Dell’s new 5-inch Streak is a hotly-anticipated Android device, combining the functionality of a smartphone, a tablet PC, a digital camera and a satnav into a sleek, sexy package that’s thinner than many of the current generation of handsets. Whisper it quietly, but there’s there’s even a few surprises in there to give the almighty Apple iPad a run for its money.
Dell is adamant that the Streak is a tablet, but at 5-inches is the display too small to fulfill what’s expected of a tablet? And is it to big to be taken seriously as a smartphone?
The display is a beauty. With a resolution of 480×800 this scratch resistant LCD is bright and vibrant, while still seeming spacious enough to find a home for all your widgets and apps and still have room for the odd photo frame. The capacitive multi-touch screen isn’t quite as fluid as either the HTC Desire or the iPad, but is still very responsive and accurate when web-surfing, using apps and scrolling through the homescreens on the device.
Dell Steak: Operating system and interface
The Streak runs on Android 1.6 (although an update to 2.2 is due this year) and initially that seems like a missed step. This means limited use of the voice-to-text functionality and no live wallpapers like on the Google Nexus One. However Dell has applied a lovely skin to 1.6. It’s intuitive, logical, snappy and a real pleasure to use. Android is helped along in no small measure by the Qualcomm Snapdragon 1GHz processor, which adds a real zip to proceedings when opening apps and whizzing through homescreens. It supports multitasking too.
Handy little shortcuts take you where you need to be quickly, with tabs allowing you to access all of your homescreens with one touch, as well as your most-used apps and connectivity options.
Bespoke widgets, including Facebook and Twitter widgets sit alongside each other nicely, offering live feeds and status updates across both platforms.
Although it doesn’t sync the accounts, when you update Facebook via the widgets, it prompts if you’d like to send it to Twitter too, and vice versa.
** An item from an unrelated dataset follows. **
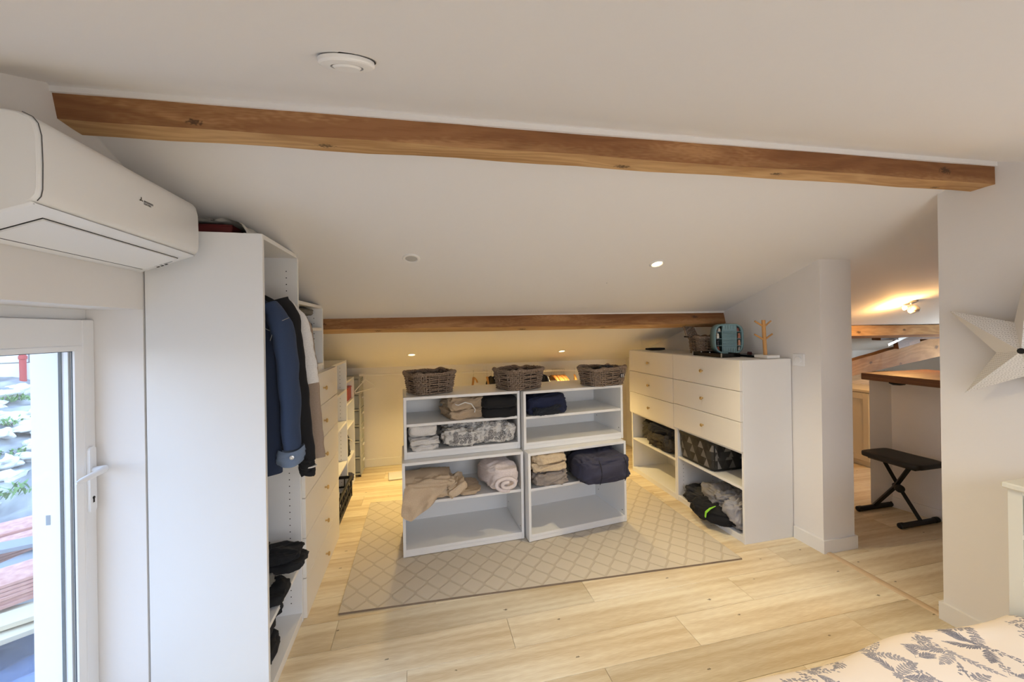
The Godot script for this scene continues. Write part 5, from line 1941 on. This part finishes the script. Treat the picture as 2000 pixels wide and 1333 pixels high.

Push email is basic, but very simple to set up.
Dell Streak: Calling and the internet
The Streak may be shaped like a tablet, but for all intents and purposes, it is a modern day smartphone. Call quality is excellent, but when emailing and texting, finding a natural typing grip is problematic – we found two-handed landscape worked best. The keyboard fine, although there’s no built-in dictionary to correct mistakes.
Browsing is a pleasant, working through pages in portrait mode is the preferred grip, especially on blogs and sites like Twitter. The Android WebKit browser is pretty good too, but Firefox would have been available on Android 2.1. As a web tablet it’s great. The pinch-to-zoom multitouch works well, while pages and images render quickly thanks to the 1Ghz processor, but Dell has really missed a trick by leaving Flash off the device.
Dell Streak: Multimedia
One of the areas where the Dell Streak really surprised us, is the camera. It’s got a 5-megapixel lens with a dual flash that produces quite brilliant results. Images are clear and sharp, vibrant and colourful with a fantastic auto focus that brought us some brilliant foregrounds and wonderfully soft backgrounds. There’s also a multitude of shooting and editing options to customise your photo too. Images even look great blown up on a HD TV.
You also get a VGA video camera and, iPhone owners look away now, a front-loaded webcam, which is great for blogging. Sadly no app exists within Android to make use of video calling yet, like Apple’s FaceTime.
The music player interface is a little sluggish compared to the rest of the phone, and audio quality disappoints, however the 5-inch screen is great for video playback.
Dell Streak: GPS and apps
GPS functionality is another win, thanks to the free turn-by-turn Google navigation app, which transforms the device into a stand alone satnav. It works exceedingly well; the maps have useful layers, voice directions are accurate and clear, and a simple double tap on the screen takes you into Google Street View.
The Android Market looks great on the device, but while it’s getting better. it’s still a good few applications short of even coming close to iPhone or iPad.
At 15cm long it is bigger than smartphone rivals, but we didn’t find it a problem, especially when you consider the extra functionality you’re getting. And the on-board battery will last about a day.
Overall the Dell Streak is a very impressive device. It bridges the gap between smartphone and tablet wonderfully well, in fact we’d say it’s more of an iPhone rival than an iPad rival. It performs brilliantly in almost all areas, with a fine touchscreen and a great use of Android, but it really excels as a convergence gadget, with the satnav, smartphone, tablet and camera functionality offering single device solutions in all of those areas, while still slipping handily into the pocket.
The Dell Streak is available now from O2. Data only contracts (perfect if you’ve got a mobile phone and want to use it as a tablet) start at £25. Voice and data contracts start at £35 a month.